:: Task prompt ::
Return verbatim everything from the first line through the line that contains "scene.camera = camo", and stop there.

:: Supplied information ::
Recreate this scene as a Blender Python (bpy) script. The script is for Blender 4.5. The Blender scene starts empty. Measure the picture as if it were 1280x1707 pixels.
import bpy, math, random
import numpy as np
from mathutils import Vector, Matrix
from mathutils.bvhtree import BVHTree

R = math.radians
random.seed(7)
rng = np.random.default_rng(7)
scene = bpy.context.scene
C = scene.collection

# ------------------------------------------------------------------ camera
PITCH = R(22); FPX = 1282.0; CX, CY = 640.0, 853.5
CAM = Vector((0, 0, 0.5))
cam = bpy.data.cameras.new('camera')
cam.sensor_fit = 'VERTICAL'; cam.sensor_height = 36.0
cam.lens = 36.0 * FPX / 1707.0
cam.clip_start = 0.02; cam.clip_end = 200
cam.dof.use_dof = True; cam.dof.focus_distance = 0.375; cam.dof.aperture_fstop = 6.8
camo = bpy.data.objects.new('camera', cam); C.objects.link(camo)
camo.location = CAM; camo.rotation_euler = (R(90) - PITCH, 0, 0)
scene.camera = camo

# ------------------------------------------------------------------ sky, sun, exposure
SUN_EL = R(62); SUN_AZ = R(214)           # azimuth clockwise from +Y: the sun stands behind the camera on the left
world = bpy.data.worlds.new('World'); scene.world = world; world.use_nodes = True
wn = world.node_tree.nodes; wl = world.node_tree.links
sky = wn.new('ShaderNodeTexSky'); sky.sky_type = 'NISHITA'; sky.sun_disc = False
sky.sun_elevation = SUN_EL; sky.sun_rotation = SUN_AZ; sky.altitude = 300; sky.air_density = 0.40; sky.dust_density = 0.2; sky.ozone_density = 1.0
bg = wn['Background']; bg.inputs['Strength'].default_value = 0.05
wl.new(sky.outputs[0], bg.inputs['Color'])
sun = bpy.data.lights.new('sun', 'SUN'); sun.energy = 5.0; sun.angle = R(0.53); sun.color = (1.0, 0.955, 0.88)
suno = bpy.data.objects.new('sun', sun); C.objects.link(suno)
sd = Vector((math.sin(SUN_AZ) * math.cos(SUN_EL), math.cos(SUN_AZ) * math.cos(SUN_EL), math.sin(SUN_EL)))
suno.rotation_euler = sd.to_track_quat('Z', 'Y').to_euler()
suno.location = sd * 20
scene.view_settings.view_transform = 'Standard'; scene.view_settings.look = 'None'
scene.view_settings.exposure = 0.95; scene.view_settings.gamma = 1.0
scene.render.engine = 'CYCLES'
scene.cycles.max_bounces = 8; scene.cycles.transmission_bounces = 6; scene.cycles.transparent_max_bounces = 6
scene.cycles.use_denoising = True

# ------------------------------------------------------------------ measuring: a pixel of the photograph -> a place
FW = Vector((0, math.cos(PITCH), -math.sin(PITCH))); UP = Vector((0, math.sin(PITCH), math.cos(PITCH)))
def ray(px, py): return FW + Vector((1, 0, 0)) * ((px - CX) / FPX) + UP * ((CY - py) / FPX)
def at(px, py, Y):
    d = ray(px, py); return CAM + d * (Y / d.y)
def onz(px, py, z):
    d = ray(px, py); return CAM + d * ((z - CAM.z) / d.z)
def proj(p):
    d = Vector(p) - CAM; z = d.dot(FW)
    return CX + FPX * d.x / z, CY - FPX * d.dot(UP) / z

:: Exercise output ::
Recreate this scene as a Blender Python (bpy) script. The script is for Blender 4.5. The Blender scene starts empty. Measure the picture as if it were 1280x1707 pixels.
import bpy, math, random
import numpy as np
from mathutils import Vector, Matrix
from mathutils.bvhtree import BVHTree

R = math.radians
random.seed(7)
rng = np.random.default_rng(7)
scene = bpy.context.scene
C = scene.collection

# ------------------------------------------------------------------ camera
PITCH = R(22); FPX = 1282.0; CX, CY = 640.0, 853.5
CAM = Vector((0, 0, 0.5))
cam = bpy.data.cameras.new('camera')
cam.sensor_fit = 'VERTICAL'; cam.sensor_height = 36.0
cam.lens = 36.0 * FPX / 1707.0
cam.clip_start = 0.02; cam.clip_end = 200
cam.dof.use_dof = True; cam.dof.focus_distance = 0.375; cam.dof.aperture_fstop = 6.8
camo = bpy.data.objects.new('camera', cam); C.objects.link(camo)
camo.location = CAM; camo.rotation_euler = (R(90) - PITCH, 0, 0)
scene.camera = camo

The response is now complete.